Latin America & Caribbean

Venezuelan football team left barefoot after robbery

A picture published by Trujillanos on their Twitter account showing its players and staff Image copyright Twitter
Image caption The team published a picture on Twitter showing how they were left after the robbery

A Venezuelan football team was held up by armed men in the north-eastern state of Anzoategui on Monday.

First division Trujillanos were driving back after losing Sunday's away game against Monagas when their team bus was stopped and boarded by six men.

The men stripped the players and staff of their possessions, including mobile phones, wallets, shirts and shoes.

Venezuela, which is going through a deep economic crisis, has seen a sharp rise in crime over the past years.

Stripped of their shirts

The incident happened in the early hours of Monday as the team was driving from Maturin to its home town of Valera.
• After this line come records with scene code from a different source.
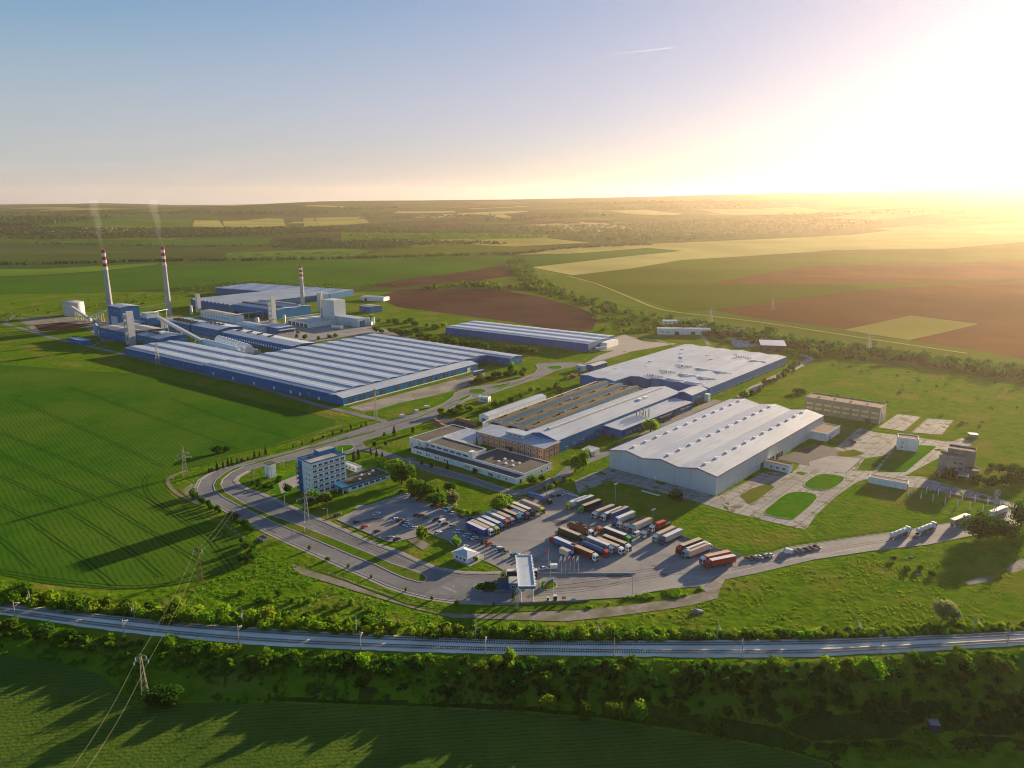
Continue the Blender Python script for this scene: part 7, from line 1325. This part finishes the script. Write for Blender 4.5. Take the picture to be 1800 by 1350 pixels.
# walls, barriers, signs, small things
def wall(name, label, pts, h, w, m, cat='wall'):
    wv = [P(*p) for p in pts]; t = thing(name, label, cat, (0, 0, 0)); b = MB(); q = MB()
    for a, c in zip(wv, wv[1:]):
        d = (c - a); L_ = d.length; d.normalize(); n_ = Vector((-d.y, d.x, 0))*(w/2); z0 = min(a.z, c.z) - .1
        b.hexa([(v.x, v.y, z0) for v in (a - n_, c - n_, c + n_, a + n_)], [(v.x, v.y, z0 + h + .1) for v in (a - n_, c - n_, c + n_, a + n_)])
        for k in range(max(2, int(L_/6))): v = a.lerp(c, k/max(1, int(L_/6) - 0)); q.box(v.x - w*.8, v.x + w*.8, v.y - w*.8, v.y + w*.8, z0, z0 + h + .25)
    b.build('panel', m, t); o = q.build('posts', m, t)
wall('low_wall', 'low pale wall behind the flagpoles along the front of the plaza', [(946, 1008.5), (1000, 1009.5), (1060, 1009.5), (1117, 1009)], .7, .3, 'kerb')
wall('boundary_wall', 'low concrete wall behind the right row of lorries', [(1054, 886.5), (1114, 912.5), (1152, 930.5), (1197, 943.5), (1252, 963.5), (1302, 978.5)], .9, .2, 'bare_concrete'); wall('boundary_wall', 'low concrete wall along the lower edge of the old works road at right', [(1625, 860), (1677, 871), (1765, 888)], .8, .25, 'bare_concrete')
wall('kerb_wall', 'dark front retaining kerb along the edge of the entrance road', [(850, 1061), (912, 1061.5), (970, 1059.5), (1037, 1056)], .7, .3, 'bare_concrete')
for lab, px_, m in (('small blue sign board on the verge in front of the plaza', (1008, 1059), 'paint_lightblue'), ('small brown sign board left of the blue one on the verge', (991, 1055.5), 'bare_concrete')):
    t = thing('sign_board', lab, 'sign', P(*px_), 0); MB().box(-.9, .9, -.06, .06, .6, 1.9).build('board', m, t); MB().box(-.7, -.6, -.05, .05, 0, .6).build('leg', 'galv', t); MB().box(.6, .7, -.05, .05, 0, .6).build('leg', 'galv', t)
for lab, px_, s in (('grey and white barrier cabinet beside the striped flag', (976, 1056), 1.0), ('dark barrier pillar in front of the right canopy column', (963, 1055.5), .6)):
    t = thing('barrier_cabinet', lab, 'barrier', P(*px_), 0); MB().box(-.8*s, .8*s, -.6*s, .6*s, 0, 2.6*s).build('cabinet', 'frame_white', t); MB().box(-.7*s, .7*s, -.66*s, -.61*s, .3, 2.2*s).build('door', 'door_dark', t); MB().box(-7, -.8*s, -.06, .06, 1.0, 1.15).build('barrier_arm', 'paint_yellow', t)
def crate_row(lab, pts, n, grp):
    w = [P(*p) for p in pts]
    for i in range(n):
        f = i/(n - 1)*(len(w) - 1); j = min(int(f), len(w) - 2); p = w[j].lerp(w[j+1], f - j); t = thing('timber_pallet_stack', NUM[i] + ' ' + lab, 'pallet stack', p, -.75 + rnd.uniform(-.1, .1), grp); hh = rnd.uniform(1.8, 2.7); b = MB(); k = 0
        while k*.42 < hh: b.box(-1.1, 1.1, -1.0, 1.0, k*.42, k*.42 + .3); k += 1
        b.build('crates', 'timber', t); MB().box(-1.0, 1.0, -.95, .95, k*.42, k*.42 + .08).build('top_boards', 'timber', t)
crate_row('timber stack from the left in the row at the pallet yard edge', [(804, 739), (820, 743.5), (836, 748)], 10, 'timber stacks at the pallet yard edge'); crate_row('timber stack from the left in the short row behind the white wing', [(766, 743), (774, 748), (783, 753)], 6, 'timber stacks behind the white wing'); crate_row('timber stack from the left in the heap near the plant cabin', [(998, 667), (1004, 662), (1012, 664), (1018, 658)], 9, 'timber stacks near the plant cabin')
t = thing('service_hut', 'small dark hut with pale roof on the shaded slope at lower right', 'hut', P(1640, 1283), -.2); MB().box(-1.4, 1.4, -1.4, 1.4, -.6, 2.9).build('wall', 'door_dark', t); MB().box(-1.7, 1.7, -1.7, 1.7, 2.92, 3.15).build('roof', 'bare_concrete', t)
def boulder(lab, px_, s, sd):
    bm = bmesh.new(); bmesh.ops.create_icosphere(bm, subdivisions=2, radius=1); g = random.Random(sd)
    for v in bm.verts: v.co *= g.uniform(.72, 1.15); v.co.z *= .6
    me = bpy.data.meshes.new('boulder'); bm.to_mesh(me); bm.free(); me.materials.append(MATS['bare_concrete']); o = link(bpy.data.objects.new('boulder', me)); o.location = P(*px_); o.scale = (s, s*.7, s); tag(o, lab, 'boulder')
boulder('pale boulder heap in the grass below the concrete ramp', (1226, 1077), 2.6, 3); boulder('small pale boulder on the meadow slope at right', (1614, 1010), 1.3, 4); boulder('small pale boulder left on the meadow slope below the queue of tankers', (1603, 980), 1.2, 5); t = thing('concrete_beam', 'long white beam lying on the lawn before the grey warehouse', 'beam', P(1144, 868), RAD(-41)); MB().box(-6, 6, -.4, .4, 0, .6).build('beam', 'frame_white', t)
t = thing('concrete_beam', 'white beam lying at the top corner of the lorry park', 'beam', P(1007, 871), RAD(-38)); MB().box(-4, 4, -.35, .35, 0, .6).build('beam', 'frame_white', t)
t = thing('rubble_skip', 'rusty skip beside the annex of the grey warehouse', 'skip', P(1500, 778), -.6); MB().hexa([(-1.6,-1,.2),(1.6,-1,.2),(1.6,1,.2),(-1.6,1,.2)], [(-2.2,-1.2,2),(2.2,-1.2,2),(2.2,1.2,2),(-2.2,1.2,2)]).build('body', 'rust', t); MB().box(-2.3, 2.3, -1.3, -1.2, 1.8, 2.05).build('rim', 'rust', t)
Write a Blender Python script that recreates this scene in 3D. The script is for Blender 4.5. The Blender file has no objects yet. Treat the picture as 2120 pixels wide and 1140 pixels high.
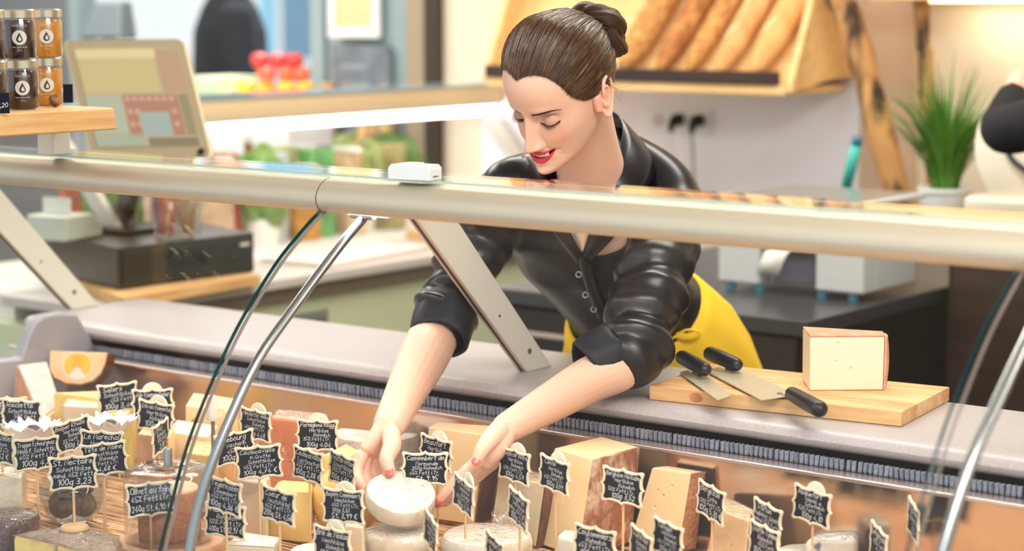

They were about 300km into their 1,000km journey when they were stopped by armed men in Anzoategui state.

The team's press officer told BBC Mundo that the robbers forced their way onto the bus and ordered the driver to take a back road.

They said they would detonate a hand grenade if someone alerted the authorities or if the bus was followed.

Some of the players were hit by the assailants, the team's press officer said, but no one was injured.

The armed men held the team for two and a half hours while they systematically robbed them of their mobile phones, laptops, cameras, money, watches and jewellery.

Most were also forced to strip and hand their shoes and shirts over to the robbers.

The robbers also rifled through the team's suitcases, taking more clothes, valuables and even footballs.

Image copyright Twitter
Image caption The robbers rifled through the suitcases for any valuables they could take

They also removed the DVD player from the bus before finally making off.

The team reported the crime at a police control post further along the road.

A number of international sports federations have expressed their concern over the high levels of insecurity in Venezuela.

Earlier this month, the International Tennis Federation moved a Davis Cup match from Venezuela to Peru due to security concerns.

In a statement [in Spanish], Venezuela's Football Federation appealed to the authorities to ensure the safety of teams which often travel large distances by road.